According to Barr Moses, CEO and co-founder, Monte Carlo, the data mesh is, in many ways, the data platform version of micro services. A data mesh supports distributed, domain-specific data consumers and views data-as-a-product, with each domain handling its own data pipelines. The tissue connecting these domains and their associated data assets is a universal interoperability layer that applies the same syntax and data standards.

“Each domain is responsible for owning its ETL pipelines, but a set of capabilities applied to all domains that stores, catalogs, and maintains access controls for the raw data. Once data has been served to and transformed by a given domain, the domain owners can then leverage the data for their analytics or operational needs,” said Moses.

Data analytics for personalization

For his new year vision, Julio Bermudez, Vice President (APAC and Latin America), Amplitude felt that personalized digital products and privacy can co-exist. In his view, that co-existence will become more visible in 2022 and beyond: “More businesses will see privacy-centric personalization as a competitive differentiator. This will be the year privacy goes from talk to action.”

This view was also shared by Denodo’s Shankar, who foresees many organizations using small-data analytics to provide personalized digital products. “This year, organizations will leverage small-data analytics to create hyper personalized experiences for their individual customers to understand customer sentiment around a specific product or service within a short time window. While wide data analytics is comparatively a new concept and yet to find widespread adoption—given the pace at which organizations are making use of unstructured and structured data together—expect to see small and wide data analytics to gain better traction across organizations.”

Data on the Cloud and the Edge

As the world moves to 5G and beyond, the Internet of Things will cause even more data to be generated and collected at the edge. This will require robust distributed IT infrastructure that can manage and protect data both centrally and at the edge, as far as Matthew Oostveen, Chief Technology Officer & VP, Pure Storage Asia Pacific & Japan, is concerned.
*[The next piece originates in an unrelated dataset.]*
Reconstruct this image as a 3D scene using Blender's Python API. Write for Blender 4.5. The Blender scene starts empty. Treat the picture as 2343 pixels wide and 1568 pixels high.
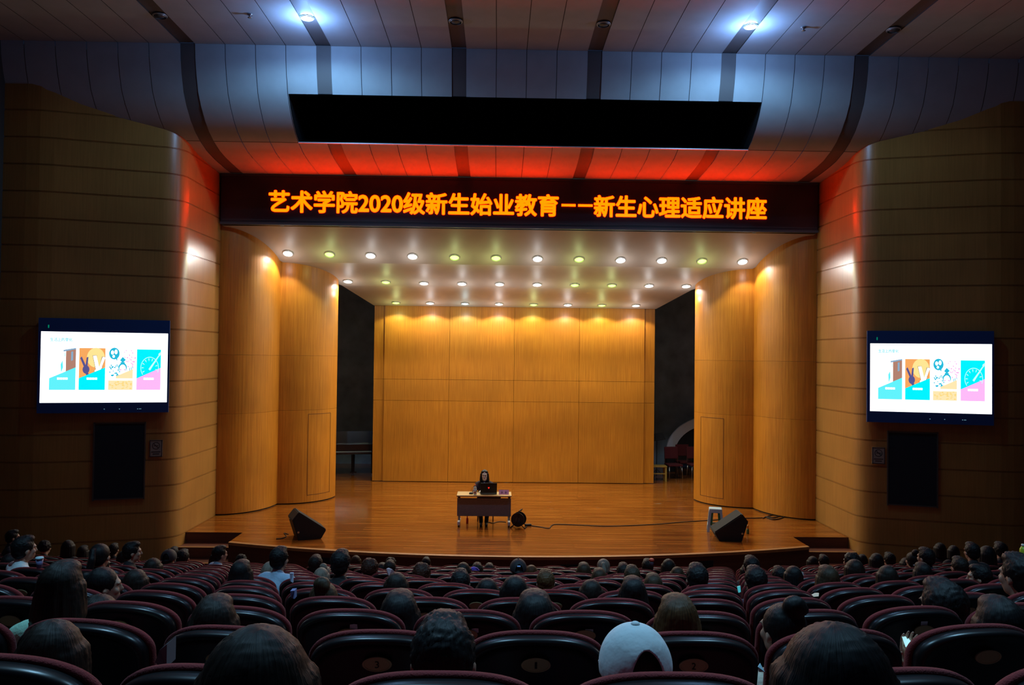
import bpy, bmesh, math, random
from mathutils import Vector, Matrix, Quaternion
random.seed(7)
R = math.radians
PI = math.pi
SC = bpy.context.scene
COL = SC.collection

# ------------------------------------------------------------------ camera
FPX, IW, IH = 1787.0, 2343, 1568
CAM = Vector((-0.5, 0.0, 3.8))
yaw, pitch, roll = R(1.0), R(1.03), R(0.68)
FWD = Vector((math.sin(yaw)*math.cos(pitch), math.cos(yaw)*math.cos(pitch), math.sin(pitch)))
rt0 = Vector((math.cos(yaw), -math.sin(yaw), 0)); up0 = rt0.cross(FWD)
RT = rt0*math.cos(roll) + up0*math.sin(roll)
UP = up0*math.cos(roll) - rt0*math.sin(roll)
cd = bpy.data.cameras.new('camera'); cam = bpy.data.objects.new('camera', cd); COL.objects.link(cam)
cd.sensor_fit = 'HORIZONTAL'; cd.sensor_width = 36.0; cd.lens = FPX/IW*36.0
cd.clip_start = 0.05; cd.clip_end = 200
m = Matrix((RT, UP, -FWD)).transposed().to_4x4(); m.translation = CAM
cam.matrix_world = m
SC.camera = cam

def ray(px, py): return FWD + RT*((px-IW/2)/FPX) - UP*((py-IH/2)/FPX)
def aty(px, py, Y): d = ray(px, py); return CAM + d*((Y-CAM.y)/d.y)
def atz(px, py, Z): d = ray(px, py); return CAM + d*((Z-CAM.z)/d.z)
def atplane(px, py, p, n): d = ray(px, py); return CAM + d*((p-CAM).dot(n)/d.dot(n))
def proj(P):
    v = P-CAM; k = v.dot(FWD)
    return IW/2+FPX*v.dot(RT)/k, IH/2-FPX*v.dot(UP)/k

# ------------------------------------------------------------------ world, exposure, light levels
w = bpy.data.worlds.new('world'); SC.world = w; w.use_nodes = True
bg = w.node_tree.nodes['Background']
bg.inputs[0].default_value = (0.22, 0.42, 1.0, 1); bg.inputs[1].default_value = 0.03
vs = SC.view_settings
vs.view_transform = 'Standard'; vs.look = 'None'; vs.exposure = 0.0; vs.gamma = 1.0
try: vs.use_curve_mapping = False
except Exception: pass
STAGE_W = 84.0      # watts of one stage downlight
BLUE_W = 165.0      # watts of one blue house light
HALO_FILL_W = 5.0         # added point light below each stage downlight, brightens the soffit
HOUSE_W = 1150.0      # house light over the seats
LED_E = 22.0         # strength of the red sign letters
TV_E = 2.2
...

As opposed to cloud computing, edge computing entails data storage closer to the devices where the data is being gathered. Oostveen sees 2022 as a year where even more organizations will put their resources in the Cloud: “We expect to see more automation and orchestration tools to enable organizations to deploy cloud operating models seamlessly. Companies will also become more nuanced in their approach to technology adoption. For the non-core parts of their business, they will opt for speed, resilience and simplicity and opt to consume those technologies as-a-service to enable them to focus most of their effort and capital investments in core areas.”
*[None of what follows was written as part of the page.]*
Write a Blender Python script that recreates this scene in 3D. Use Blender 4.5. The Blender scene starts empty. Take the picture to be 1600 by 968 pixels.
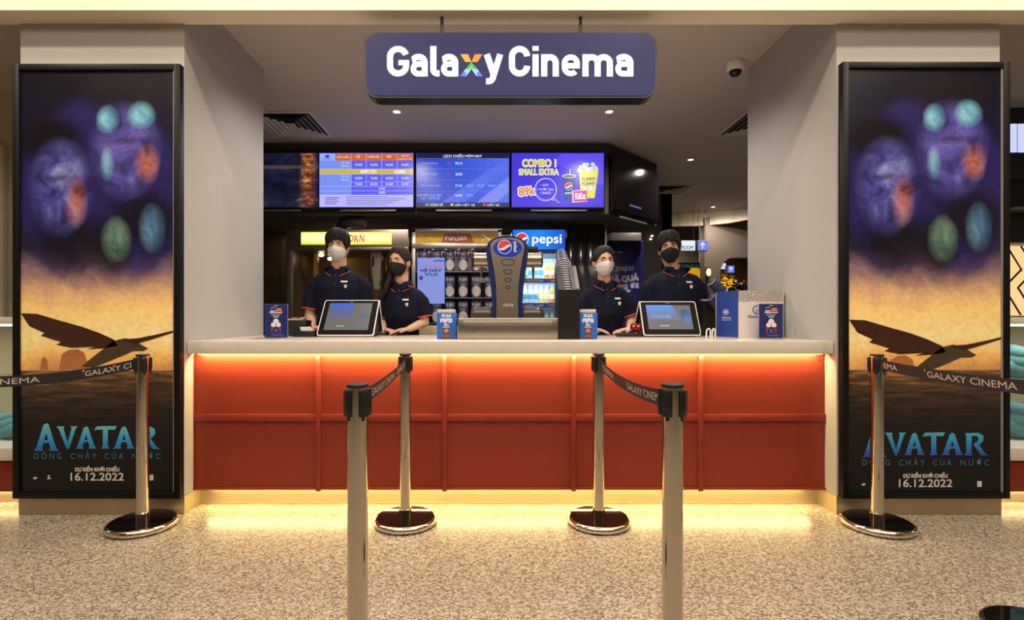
import bpy, bmesh, math, random
from mathutils import Vector, Matrix, noise
from mathutils.bvhtree import BVHTree

random.seed(7)
SC = bpy.context.scene
COL = SC.collection
PI = math.pi

# ------------------------------------------------------------------ camera, world, lights, exposure
CAMH, F, CX, CY = 1.10, 820.0, 768.0, 495.0      # eye height (m), focal length and principal point for a 1600 px wide frame


def P(px, py, d):
    return Vector(((px - CX) * d / F, d, CAMH - (py - CY) * d / F))


def X(px, d):
    return (px - CX) * d / F


def Z(py, d):
    return CAMH - (py - CY) * d / F


cam = bpy.data.cameras.new('camera')
cam.sensor_width = 36.0
cam.lens = F / 1600.0 * 36.0
cam.shift_x = (800 - CX) / 1600.0
cam.shift_y = (CY - 484) / 1600.0
cam.clip_start = 0.05
camo = bpy.data.objects.new('camera', cam)
COL.objects.link(camo)
camo.location = (0, 0, CAMH)
camo.rotation_euler = (PI / 2, 0, 0)
SC.camera = camo

SC.view_settings.view_transform = 'Standard'
SC.view_settings.look = 'None'
SC.view_settings.gamma = 1.0
SC.view_settings.use_curve_mapping = False
SC.view_settings.exposure = 0.0

wd = bpy.data.worlds.new('world')
SC.world = wd
wd.use_nodes = True
wd.node_tree.nodes['Background'].inputs[0].default_value = (0.9, 0.75, 0.58, 1)
wd.node_tree.nodes['Background'].inputs[1].default_value = 0.22


def area(name, loc, size, energy, col, aim=(0, 0, -1), spread=180):
    l = bpy.data.lights.new(name, 'AREA')
    l.shape = 'RECTANGLE'
    l.size, l.size_y = size
    l.energy = energy
    l.color = col
    l.spread = math.radians(spread)
    o = bpy.data.objects.new(name, l)
    COL.objects.link(o)
    o.location = loc
    o.rotation_euler = Vector(aim).to_track_quat('-Z', 'Y').to_euler()
    return o


def spot(name, loc, energy, col, angle=110, blend=0.6, r=0.05, aim=(0, 0, -1)):
    l = bpy.data.lights.new(name, 'SPOT')
    l.energy = energy
    l.color = col
    l.spot_size = math.radians(angle)
    l.spot_blend = blend
    l.shadow_soft_size = r
    o = bpy.data.objects.new(name, l)
    COL.objects.link(o)
    o.location = loc
    o.rotation_euler = Vector(aim).to_track_quat('-Z', 'Y').to_euler()
    return o


WARM = (1.0, 0.87, 0.70)
# mall hall: wide ceiling panels behind and above the viewer, a row of downlights before the beam
area('hall_panel_light', (0.3, -0.6, 3.72), (7.0, 2.6), 225, (1.0, 0.91, 0.80))
for hx in (-3.3, -1.1, 1.1, 3.3):
    spot('hall_downlight', (hx, 1.85, 3.7), 85, WARM, 150, 0.8, 0.06, (0, 0.42, -1))
area('beam_fill_light', (0.0, 2.05, 3.9), (9.0, 0.15), 34, (1.0, 0.86, 0.66), (0, 0.75, -0.65), 120)  # unseen fill added to brighten the beam face
# shop ceiling downlights (fixtures are built with the ceiling below)
SHOP_LIGHTS = [(620, 174), (952, 174), (1079, 249), (1114, 323)]
for q, (lx, ly) in enumerate(SHOP_LIGHTS):
    ld = (2.961 - CAMH) * F / (CY - ly)
    spot('shop_downlight', (X(lx, ld), ld, 2.935), 75 if q < 2 else 50, (1.0, 0.90, 0.80), 160, 0.7, 0.03)
# added fill spots above the serving side, out of sight behind the beam
for hx in (-0.9, 0.1, 1.0):
    spot('serving_fill_light', (hx, 3.42, 2.93), 44, (1.0, 0.92, 0.84), 140, 0.7, 0.05, (0, 0.22, -1))
# unseen fill lights added under the bulkhead, behind the equipment tops
area('kitchen_fill_light', (X(545, 6.8), 6.82, 2.195), (1.5, 0.05), 7, (1.0, 0.84, 0.62))
area('kitchen_fill_light', (X(765, 6.8), 6.82, 2.195), (1.6, 0.05), 6, (1.0, 0.90, 0.80))
# LED strips of the counter: one under the overhang, one under the red front
area('overhang_strip_light', (0.1, 2.996, 0.886), (3.56, 0.008), 36, (1.0, 0.76, 0.33), (0, 0.55, -1))
area('plinth_strip_light', (0.1, 3.052, 0.100), (3.5, 0.012), 13.0, (1.0, 0.76, 0.30), (0, -0.15, -1))

# ------------------------------------------------------------------ materials


def lin(c):
    out = []
    for v in c[:3]:
        v = v / 255.0
        out.append(v / 12.92 if v <= 0.04045 else ((v + 0.055) / 1.055) ** 2.4)
    return (out[0], out[1], out[2], 1.0)


class NT:
    """a small node writer for one material"""

    def __init__(s, name):
        s.m = bpy.data.materials.new(name)
        s.m.use_nodes = True
        s.t = s.m.node_tree
        s.b = s.t.nodes['Principled BSDF']

    def n(s, kind, **kw):
        x = s.t.nodes.new(kind)
        for k, v in kw.items():
            setattr(x, k, v)
        return x

    def put(s, sock, v):
        if isinstance(v, bpy.types.NodeSocket):
            s.t.links.new(v, sock)
        elif v is not None:
            sock.default_value = v

    def math(s, op, a, b=None, c=None, clamp=False):
        x = s.n('ShaderNodeMath', operation=op, use_clamp=clamp)
        for i, v in enumerate((a, b, c)):
            if v is not None:
                s.put(x.inputs[i], v)
        return x.outputs[0]

    def mix(s, f, a, b):
        x = s.n('ShaderNodeMix', data_type='RGBA')
        s.put(x.inputs[0], f)
        s.put(x.inputs[6], a)
        s.put(x.inputs[7], b)
        return x.outputs[2]

    def ramp(s, f, stops, interp='LINEAR'):
        x = s.n('ShaderNodeValToRGB')
        cr = x.color_ramp
        cr.interpolation = interp
        while len(cr.elements) < len(stops):
            cr.elements.new(0.5)
        for e, (p, c) in zip(cr.elements, stops):
            e.position = p
            e.color = lin(c) if len(c) == 3 else c
        s.put(x.inputs[0], f)
        return x.outputs[0]

    def gen(s):
        return s.n('ShaderNodeTexCoord').outputs['Generated']

    def obj(s):
        return s.n('ShaderNodeTexCoord').outputs['Object']

    def pos(s):
        return s.n('ShaderNodeNewGeometry').outputs['Position']

    def sep(s, v):
        x = s.n('ShaderNodeSeparateXYZ')
        s.put(x.inputs[0], v)
        return x.outputs

    def noise(s, vec, scale, detail=4, rough=0.55, dist=0.0):
        x = s.n('ShaderNodeTexNoise')
        s.put(x.inputs['Vector'], vec)
        x.inputs['Scale'].default_value = scale
        x.inputs['Detail'].default_value = detail
        x.inputs['Roughness'].default_value = rough
        x.inputs['Distortion'].default_value = dist
        return x.outputs[0]

    def voro(s, vec, scale, out=0):
        x = s.n('ShaderNodeTexVoronoi')
        s.put(x.inputs['Vector'], vec)
        x.inputs['Scale'].default_value = scale
        return x.outputs[out]

    def scale(s, vec, sc):
        x = s.n('ShaderNodeMapping')
        s.put(x.inputs[0], vec)
        x.inputs['Scale'].default_value = sc
        return x.outputs[0]

    def bump(s, h, strength=0.2, dist=0.002):
        x = s.n('ShaderNodeBump')
        x.inputs['Strength'].default_value = strength
        x.inputs['Distance'].default_value = dist
        s.put(x.inputs['Height'], h)
        s.put(s.b.inputs['Normal'], x.outputs[0])

    def set(s, **kw):
        names = dict(col='Base Color', rough='Roughness', metal='Metallic', emit='Emission Color', power='Emission Strength',
                     trans='Transmission Weight', alpha='Alpha', ior='IOR', spec='Specular IOR Level', coat='Coat Weight')
        for k, v in kw.items():
            s.put(s.b.inputs[names[k]], v)
        return s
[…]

On the edge side of computing, Shahnawaz Backer, Senior Solution Architect, F5 (Asia Pacific, China and Japan), noted: “While edge computing offers numerous benefits to businesses, it also increases the risks with expanded attack surface. In the coming years, attackers will capitalize on seams at the edge by targeting three aspects: Quantum of sites and devices; gaps introduced in application and network security controls with manual implementation across sites; and lack of observability and central management.
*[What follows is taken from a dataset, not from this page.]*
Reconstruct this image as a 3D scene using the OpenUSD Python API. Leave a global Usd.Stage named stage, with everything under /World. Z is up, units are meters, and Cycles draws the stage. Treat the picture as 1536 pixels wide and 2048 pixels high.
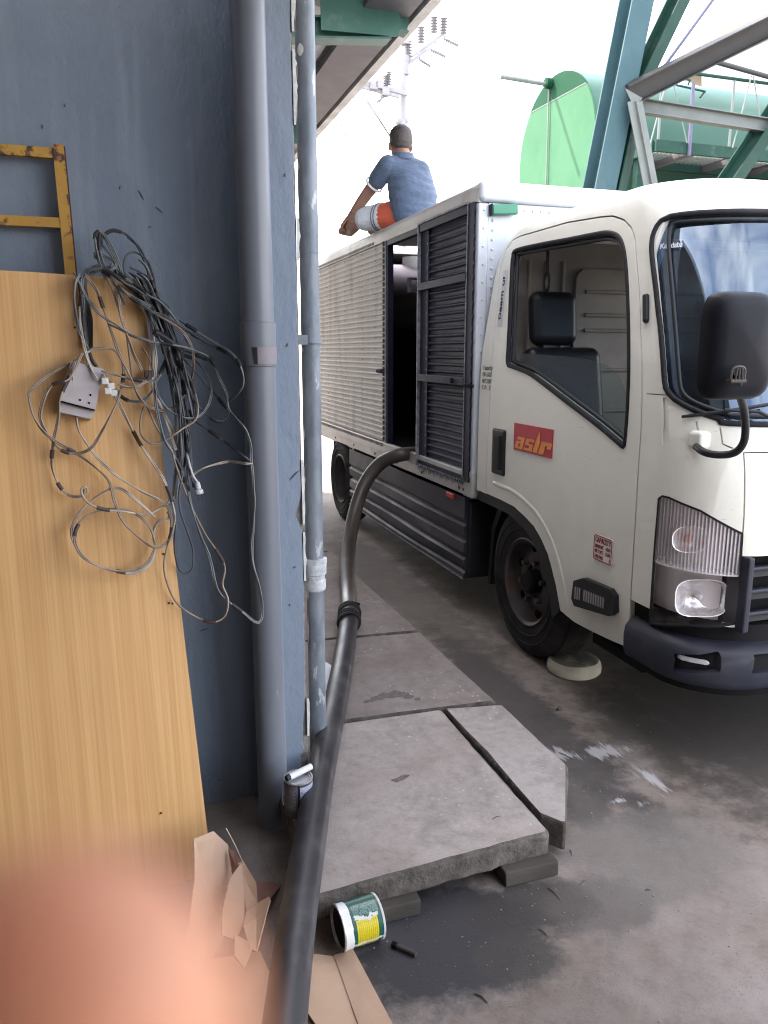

According to Backer, “now is the most apt time to meet the edge security challenges head-on and design proactively. The tenets for securing this transformed compute must include secured communications with sites, uniform security policy enforcement, automation and cross-site observability.”

Finally, one last new year vision involved the IT talent shortage. “As the global economy recovers, the war for talent will result in rising wages. Employees will also start to favor companies that demonstrate a dynamic work culture with flexible work from home policies and sound ESG practices. In the technology space, we expect to see a shortage in talent for technologies such as containers, data analytics and security,” said Pure Storage’s Oostveen.